**Exercise directions**:
Take the lines from the one bearing "Keep writing the" to the one bearing "row('suv', 'crossover', 'white", inclusive, and reproduce them exactly; include no other line.

* start Data to process *

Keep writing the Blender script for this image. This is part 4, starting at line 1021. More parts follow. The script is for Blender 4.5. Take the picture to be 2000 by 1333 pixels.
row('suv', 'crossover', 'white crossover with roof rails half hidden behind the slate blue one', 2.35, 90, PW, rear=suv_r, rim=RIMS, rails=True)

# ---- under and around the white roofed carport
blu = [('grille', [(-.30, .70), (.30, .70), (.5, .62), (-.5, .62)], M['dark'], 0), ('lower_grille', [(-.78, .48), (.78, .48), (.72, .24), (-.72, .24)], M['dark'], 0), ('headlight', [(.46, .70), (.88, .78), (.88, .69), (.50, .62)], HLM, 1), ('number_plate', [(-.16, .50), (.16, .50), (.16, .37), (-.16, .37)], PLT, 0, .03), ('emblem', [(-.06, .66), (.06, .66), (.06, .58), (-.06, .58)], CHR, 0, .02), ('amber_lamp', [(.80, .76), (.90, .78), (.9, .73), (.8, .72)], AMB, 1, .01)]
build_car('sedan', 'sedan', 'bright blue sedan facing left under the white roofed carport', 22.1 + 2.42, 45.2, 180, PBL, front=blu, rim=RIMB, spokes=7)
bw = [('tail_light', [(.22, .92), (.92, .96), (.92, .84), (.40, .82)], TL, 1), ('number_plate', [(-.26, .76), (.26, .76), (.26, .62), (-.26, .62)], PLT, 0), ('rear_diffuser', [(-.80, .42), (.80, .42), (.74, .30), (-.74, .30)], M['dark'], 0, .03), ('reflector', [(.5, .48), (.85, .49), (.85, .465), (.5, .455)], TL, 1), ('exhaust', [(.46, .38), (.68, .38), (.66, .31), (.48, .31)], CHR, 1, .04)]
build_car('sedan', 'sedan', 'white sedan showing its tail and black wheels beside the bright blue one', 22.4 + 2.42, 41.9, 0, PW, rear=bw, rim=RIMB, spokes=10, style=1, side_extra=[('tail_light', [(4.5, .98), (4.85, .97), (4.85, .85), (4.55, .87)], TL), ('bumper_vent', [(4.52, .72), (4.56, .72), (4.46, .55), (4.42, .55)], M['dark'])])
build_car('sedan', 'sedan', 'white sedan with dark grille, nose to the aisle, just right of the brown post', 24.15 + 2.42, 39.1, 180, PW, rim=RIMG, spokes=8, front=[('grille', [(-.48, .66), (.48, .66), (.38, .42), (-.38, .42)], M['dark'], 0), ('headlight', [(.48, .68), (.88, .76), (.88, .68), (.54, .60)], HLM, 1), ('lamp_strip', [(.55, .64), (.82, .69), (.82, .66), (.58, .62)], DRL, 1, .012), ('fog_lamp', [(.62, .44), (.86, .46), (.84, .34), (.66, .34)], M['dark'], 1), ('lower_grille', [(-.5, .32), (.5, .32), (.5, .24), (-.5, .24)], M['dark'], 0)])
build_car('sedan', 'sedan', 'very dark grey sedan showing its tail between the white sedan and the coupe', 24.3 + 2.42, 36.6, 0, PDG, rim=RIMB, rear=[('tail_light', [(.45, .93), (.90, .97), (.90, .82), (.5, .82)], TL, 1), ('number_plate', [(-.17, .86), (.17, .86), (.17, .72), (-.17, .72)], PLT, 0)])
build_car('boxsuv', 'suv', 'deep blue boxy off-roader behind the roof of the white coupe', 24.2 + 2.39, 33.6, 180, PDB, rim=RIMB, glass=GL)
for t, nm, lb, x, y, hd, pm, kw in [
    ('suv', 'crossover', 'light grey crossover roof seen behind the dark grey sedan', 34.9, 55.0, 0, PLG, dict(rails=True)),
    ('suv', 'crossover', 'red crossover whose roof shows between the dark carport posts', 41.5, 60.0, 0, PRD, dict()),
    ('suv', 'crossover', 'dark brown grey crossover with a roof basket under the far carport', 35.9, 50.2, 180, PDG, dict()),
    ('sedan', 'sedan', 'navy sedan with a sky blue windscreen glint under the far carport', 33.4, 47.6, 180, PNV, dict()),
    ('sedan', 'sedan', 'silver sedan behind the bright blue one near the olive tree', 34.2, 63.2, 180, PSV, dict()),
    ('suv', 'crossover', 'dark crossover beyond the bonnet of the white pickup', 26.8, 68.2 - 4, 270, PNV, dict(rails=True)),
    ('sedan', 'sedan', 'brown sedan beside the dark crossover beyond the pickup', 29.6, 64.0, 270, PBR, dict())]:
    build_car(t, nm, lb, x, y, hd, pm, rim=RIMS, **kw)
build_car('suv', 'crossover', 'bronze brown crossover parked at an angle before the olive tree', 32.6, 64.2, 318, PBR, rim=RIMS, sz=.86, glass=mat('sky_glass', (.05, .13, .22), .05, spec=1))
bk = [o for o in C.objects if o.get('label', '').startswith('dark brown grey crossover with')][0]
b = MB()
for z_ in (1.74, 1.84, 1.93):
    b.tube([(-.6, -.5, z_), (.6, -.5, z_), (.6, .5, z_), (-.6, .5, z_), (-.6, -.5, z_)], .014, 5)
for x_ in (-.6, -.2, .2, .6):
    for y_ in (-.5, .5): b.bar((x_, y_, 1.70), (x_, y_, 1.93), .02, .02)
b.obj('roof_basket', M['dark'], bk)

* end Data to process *
* start Data to process *

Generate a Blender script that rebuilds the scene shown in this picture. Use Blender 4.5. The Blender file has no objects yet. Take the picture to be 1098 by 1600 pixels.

* end Data to process *

**Answer to this problem**:
Keep writing the Blender script for this image. This is part 4, starting at line 1021. More parts follow. The script is for Blender 4.5. Take the picture to be 2000 by 1333 pixels.
row('suv', 'crossover', 'white crossover with roof rails half hidden behind the slate blue one', 2.35, 90, PW, rear=suv_r, rim=RIMS, rails=True)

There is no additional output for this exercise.